Wednesday: Okta’s (OKTA US) win rates and large-deal growth will come under scrutiny in its first earnings report since its latest security breach by hackers, BI said. The reputational damage could lead to a longer sales cycles even as customer acquisitions are estimated to slow to 10%, compared to 22% the same time last year. Billings growth is expected to continue slowing.

  • Snowflake (SNOW US) sales rose 28% but the pace of growth slowed for the eighth straight quarter on a dearth of new products, BI said. Jefferies says Snowflake is well-positioned to nab a larger share of AI workloads.

  • Foot Locker’s (FL US) revenue will fall for its sixth quarter in a row to slip 10%, dragged down by a weaker back-to-school season, store closures as well as a pared-down partnership with Nike. Gross margins will narrow as promotions are stepped up to clear inventory, BI said.

  • Dollar Tree’s (DLTR US) adjusted earnings will fall 16% despite a 6.6% rise in sales due to higher import and distribution costs.
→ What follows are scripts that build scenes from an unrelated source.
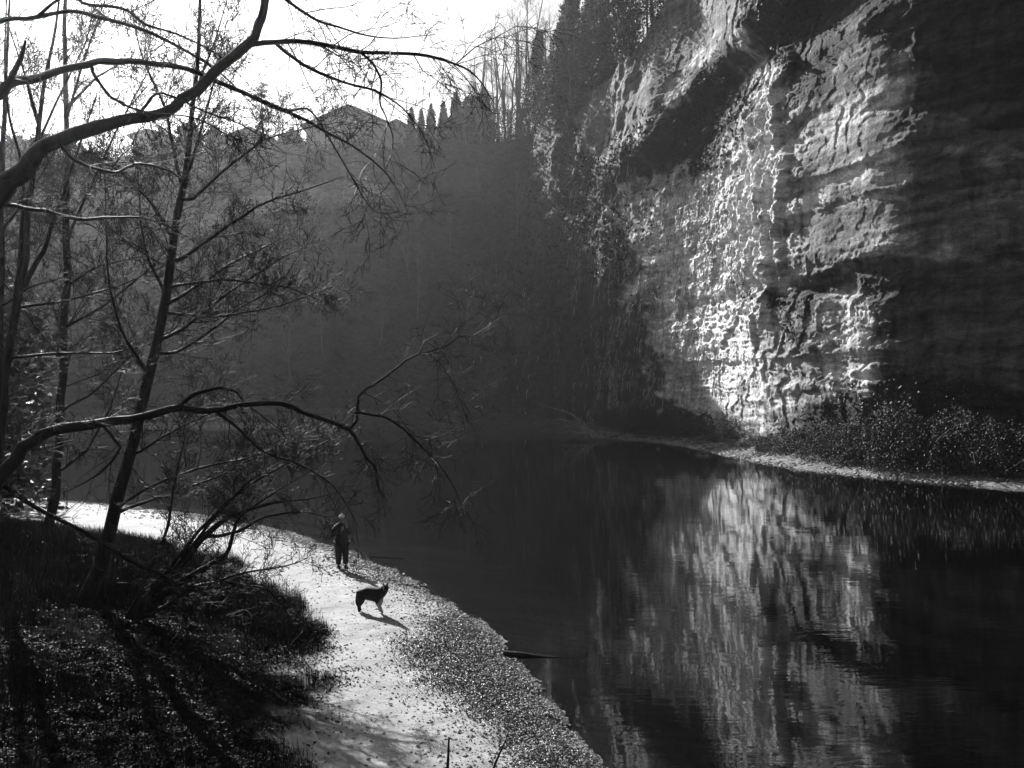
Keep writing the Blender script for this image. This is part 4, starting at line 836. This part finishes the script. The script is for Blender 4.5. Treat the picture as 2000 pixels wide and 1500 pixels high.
# lumpy shrub cover of the shaded slope and the rim
vs = np.where(PXc < 1240, 1, 0)*(Z > 1.5)*ss(-.05, .25, fbm(S/4.5, Z/4.5, 3, 171))
vs = vs+ss(900, 980, PXc)*ss(1300, 1200, PXc)*(Z > 20)*1.6
vs = vs*(1-strip)+veg*ss(1100, 1180, PXc)*ss(1480, 1420, vpx)*(vpy < 380)*.9
p, n, i_, j_ = scatter(vs, 1.6, rg); lump = (fbm(S/4.5, Z/4.5, 3, 171)[i_, j_]).clip(0, 1)[:, None]
p = p+n*rg.uniform(.1, 1, (len(p), 1))*(.3+5*lump); v, f = quads_at(p, rg.normal(size=p.shape), rg.uniform(.15, .4, len(p)), rg)
tag(mesh_np('undergrowth', v, f, M['ever']), kind='stuff'); print('under', len(p))
rp = []
for px in np.arange(-60, 1240, 5.0):
    q = rim(px, rg.uniform(0, 3)); hup = float(ss(870, 1060, px)); hgt = 5.5*hup*(.7+.6*rg.random())+max(.15, 1.5+2.6*float(vnoise(px/33., 3.3, 5))+1.6*float(vnoise(px/11., 8.3, 6))); k = int(90+420*hup)
    c = q[None]+rg.normal(size=(k, 3))*np.array([.45, .45, 0]); c[:, 2] += rg.random(k)**1.3*hgt; rp.append(c)
p = np.concatenate(rp); v, f = quads_at(p, rg.normal(size=p.shape), rg.uniform(.08, .24, len(p)), rg)
tag(mesh_np('hedge_scrub', v, f, M['ever']), kind='stuff')

# ================================================================ PERSON AND DOG
def skin(name, verts, edges, rad, m, parent, sub=2, mir=None):
    me = bpy.data.meshes.new(name); me.from_pydata([tuple(v) for v in verts], edges, []); me.materials.append(m)
    o = bpy.data.objects.new(name, me); scn.collection.objects.link(o); o.parent = parent
    md = o.modifiers.new('skin', 'SKIN'); md.use_smooth_shade = True; md.branch_smoothing = .6
    for i, r in enumerate(rad):
        sv = me.skin_vertices[0].data[i]; r = (r, r) if not isinstance(r, tuple) else r; sv.radius = (r[0]*SKF, r[1]*SKF); sv.use_root = (i == 0)
    sb = o.modifiers.new('sub', 'SUBSURF'); sb.levels = sub; sb.render_levels = sub
    return o
SKF = 1.3
class Sk:
    def __init__(s): s.v = []; s.e = []; s.r = []
    def a(s, p, r, par=None):
        s.v.append(p); s.r.append(r); i = len(s.v)-1
        if par is not None: s.e.append((par, i))
        return i
    def chain(s, par, lst):
        for p, r in lst: par = s.a(p, r, par)
        return par
M['cloth'] = mat('dark_jacket', .012, .028, 9, rough=.75, spec=.25, bump=.4, bscale=14, dist=.01)
M['trouser'] = mat('dark_trousers', .010, .02, 9, rough=.85, spec=.15, bump=.3, bscale=14, dist=.01)
M['skin'] = mat('skin', .10, .14, 8, rough=.55, spec=.3); M['hat'] = mat('pale_hat', .30, .42, 30, rough=.9, bump=.5, bscale=90, dist=.004)
M['boot'] = mat('boot', .01, .02, 8, rough=.5, spec=.4)
def ellip(name, c, r, m, parent, nu=14, nv=18, cut=None, fn=None):
    u = np.linspace(0, math.pi if cut is None else cut, nu)[:, None]; w_ = np.linspace(0, 2*math.pi, nv, endpoint=False)[None, :]
    v = np.stack([np.sin(u)*np.cos(w_), np.sin(u)*np.sin(w_), np.cos(u)+0*w_], -1).reshape(-1, 3)
    if fn is not None: v = fn(v)
    return mesh_np(name, v*np.array(r)+np.array(c), gridfaces(nu, nv, True), m, parent, True)
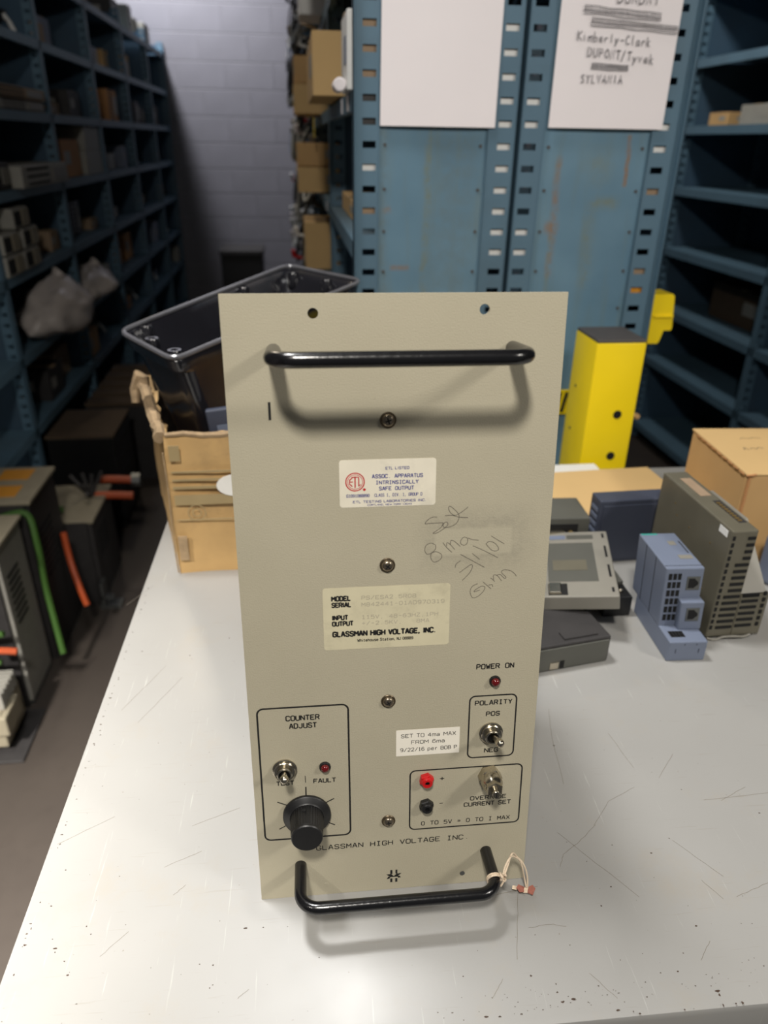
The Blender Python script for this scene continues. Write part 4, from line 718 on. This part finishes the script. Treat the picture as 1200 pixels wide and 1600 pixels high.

The easing of global supply-chain challenges should reduce pressure on its profit margin, BI noted. Five Below (FIVE US), another beneficiary of deal-seeking shoppers, is set to post a 13% rise in sales when it reports results the same day.

Thursday: Salesforce (CRM US) may struggle to meet expectations given the deteriorating business environment, Guggenheim said. Quarterly revenue is seen expanding at its slowest pace since the firm’s public listing in 2004. Operating margin could easily top expectations given the curb in new hires in the quarter, BI noted.

  • Dell (DELL US) will see adjusted earnings slide 36% from a year ago on continued weakness in its traditional server and storage business. A cautious recovery in the PC market along with interest in its AI servers augur well, BI said. Sales are set to slip 7%, compared to a 13% drop in the prior quarter.

  • Ulta Beauty’s (ULTA US) third-quarter sales could come in higher than the consensus estimate of a 5.8% rise on the back of still-strong cosmetics demand in the US, BI said. Profitability remains a focus as adjusted earnings per share falls 6.6% alongside a retreating operating margin.

  • Royal Bank of Canada (RY CN) will report a 5.1% fall in adjusted earnings per share for the quarter which will also see the impact of charges arising from its recent round of job cuts, BI said. Net interest income could shrink in the quarter for the first time in over two years along side a moderation in loan growth.

  • Toronto-Dominion Bank’s (TD CN) net interest margin could rise slightly from the previous quarter though growth in its wholesale banking will still be challenging despite the addition of recently acquired financial services firm Cowen, BI said. TD’s wealth-management unit will also have to grapple with volatile asset prices and industry outflows.

  • Canadian Imperial Bank of Commerce’s (CM CN) adjusted earnings could grow for the first time in seven quarters. Versus its peers, CIBC is exposed to the most commercial real estate risk relative to book value, BI said, and would take the largest hit to profitability were it to write off 10% of its office exposure.

Friday: Investors will be looking to see if Bank of Montreal’s (BMO CN) integration of Bank of the West in the US results in further restructuring and charges on top of the already disclosed C$45 million real estate reduction charge, BI said. BMO’s interest income could be driven higher by a larger balance sheet, with stabilizing US net interest margin helping to mitigate pressure in Canada.